Why Are These Wilkes-Barre (PA) City Officials Placing Banners About Religion Where Few People Can See Them? June 30, 2014

Why Are These Wilkes-Barre (PA) City Officials Placing Banners About Religion Where Few People Can See Them?

Earlier this year, in anticipation of both the National Day of Prayer and National Day of Reason, atheist Justin Vacula of the NEPA Freethought Society went to the Wilkes-Barre (Pennsylvania) City Hall, gave them a check for $50, and handed them a banner reading “Nothing Fails Like Prayer” to put up in the public square. That banner was supposed to go up on April 28. For whatever reason, city officials didn’t put it up until three days later… but at least it went up, right?

There’s the banner for Mental Health Month, and the banner for the National Day of Prayer, and… hey, wait, where did Justin’s banner go?

Well, to see it, you’d have to walk around the other side. The side that no one in the Square could see.

That’s where city officials placed it, despite Justin following all the rules they set out.

Keep in mind there was plenty of space on the front side. (In fact, on St. Patrick’s Day, the city hung six banners on the front side of that scaffolding.) It seemed pretty obvious that city officials just didn’t want people to hear a message that went against the popular Day of Prayer.

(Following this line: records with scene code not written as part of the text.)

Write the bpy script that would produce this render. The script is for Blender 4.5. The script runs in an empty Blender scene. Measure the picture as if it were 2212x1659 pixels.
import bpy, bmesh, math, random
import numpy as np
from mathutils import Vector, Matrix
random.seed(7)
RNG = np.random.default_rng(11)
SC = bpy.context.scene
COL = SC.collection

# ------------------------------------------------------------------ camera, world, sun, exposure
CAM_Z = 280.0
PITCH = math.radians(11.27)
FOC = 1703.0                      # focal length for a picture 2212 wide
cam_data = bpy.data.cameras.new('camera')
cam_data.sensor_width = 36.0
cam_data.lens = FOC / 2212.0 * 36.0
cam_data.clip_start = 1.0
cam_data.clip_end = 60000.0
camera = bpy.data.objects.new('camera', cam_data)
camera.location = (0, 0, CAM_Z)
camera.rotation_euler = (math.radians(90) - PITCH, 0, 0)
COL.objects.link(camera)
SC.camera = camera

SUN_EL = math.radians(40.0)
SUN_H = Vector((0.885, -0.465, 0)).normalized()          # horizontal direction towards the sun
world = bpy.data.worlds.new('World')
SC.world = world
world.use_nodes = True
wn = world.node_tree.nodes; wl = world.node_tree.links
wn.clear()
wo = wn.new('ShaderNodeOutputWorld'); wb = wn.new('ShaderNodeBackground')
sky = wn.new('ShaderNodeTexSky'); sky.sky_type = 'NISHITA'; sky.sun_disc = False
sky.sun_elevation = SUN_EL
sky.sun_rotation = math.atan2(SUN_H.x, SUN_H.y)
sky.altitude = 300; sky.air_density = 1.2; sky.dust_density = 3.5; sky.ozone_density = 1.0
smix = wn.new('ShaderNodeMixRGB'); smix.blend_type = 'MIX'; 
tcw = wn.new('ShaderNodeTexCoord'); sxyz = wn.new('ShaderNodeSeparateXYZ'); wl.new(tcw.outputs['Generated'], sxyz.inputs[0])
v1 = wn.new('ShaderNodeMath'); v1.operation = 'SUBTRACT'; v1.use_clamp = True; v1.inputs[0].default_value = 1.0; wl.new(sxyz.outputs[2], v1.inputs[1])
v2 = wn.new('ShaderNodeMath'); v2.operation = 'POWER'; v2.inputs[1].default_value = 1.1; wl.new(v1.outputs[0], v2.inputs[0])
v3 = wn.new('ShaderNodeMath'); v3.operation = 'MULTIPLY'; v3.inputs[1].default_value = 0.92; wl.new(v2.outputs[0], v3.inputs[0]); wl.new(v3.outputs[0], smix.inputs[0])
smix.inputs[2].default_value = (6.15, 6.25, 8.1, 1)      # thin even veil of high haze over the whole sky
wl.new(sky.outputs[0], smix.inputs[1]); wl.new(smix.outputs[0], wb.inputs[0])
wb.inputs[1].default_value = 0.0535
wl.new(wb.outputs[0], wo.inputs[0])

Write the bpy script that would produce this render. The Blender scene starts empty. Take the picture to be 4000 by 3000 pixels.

When Justin confronted city officials about their decision, they gave him a giant runaround, admitting they had no good justification for why his banner was given a less-than-prominent placement. They moved his banner to the front… but only after the National Day of Prayer event was over and the time for the banner to be effective had passed.

And now, it seems, they’re trying to cover their own asses.

A group called the The Lay Servants of the Immaculate Heart Of Mary decided to put up a banner of their own in the Public Square (clearly in response to Justin’s banner). It reads:

Nothing Prevails Like Prayer

Pray The Rosary at The Sacred Fatima Grotto
North Street Wilkes-Barre
Sunday Nights @ 7:00 P. M.

Sponsored by:


What’s strange is the placement of the banner: It’s on the backside of the scaffolding, just as Justin’s was before. And it’s not like there’s no room on the front.

Justin wonders:

Will city officials now, displaying this new banner unprominently, use this as reason to openly discriminate — as they already have seem to have done — on the basis of viewpoint by placing certain banners, whether they be mine or others, at their discretion with little to no accountability or oversight, out of prominence?

Can you see the city officials now? Oh, we always hang banners about religion on the back of the scaffolding. We began that policy after a Christian group’s Day of Prayer banner was placed on the front.

I sent an email to city council members yesterday asking about how decisions are made regarding banner placements. I also emailed the church and asked if they were aware of the less-than-prominent placement. As of today, I haven’t received a response from either group.

***Update***: The director of communications for the Immaculate Heart of Mary (Sisters of IHM) in Scranton told me she was unaware of the Lay Servants:

I have no idea who the Lay Servants of IHM are or who ordered/paid for/displayed the banner.

***Update 2***: Justin tells me:

I contacted a treasurer involved with the group responsible for the banner… We had a phone conversation in which she told me a person from her group contacted the city. The city said there was a mistake and would place the banner on the front side of the scaffolding structure. I informed the treasurer, as I did in my blog post, after I identified myself, that I think all banners should be placed on the front side of the scaffolding structure and that I would contact City Hall if no changes are made.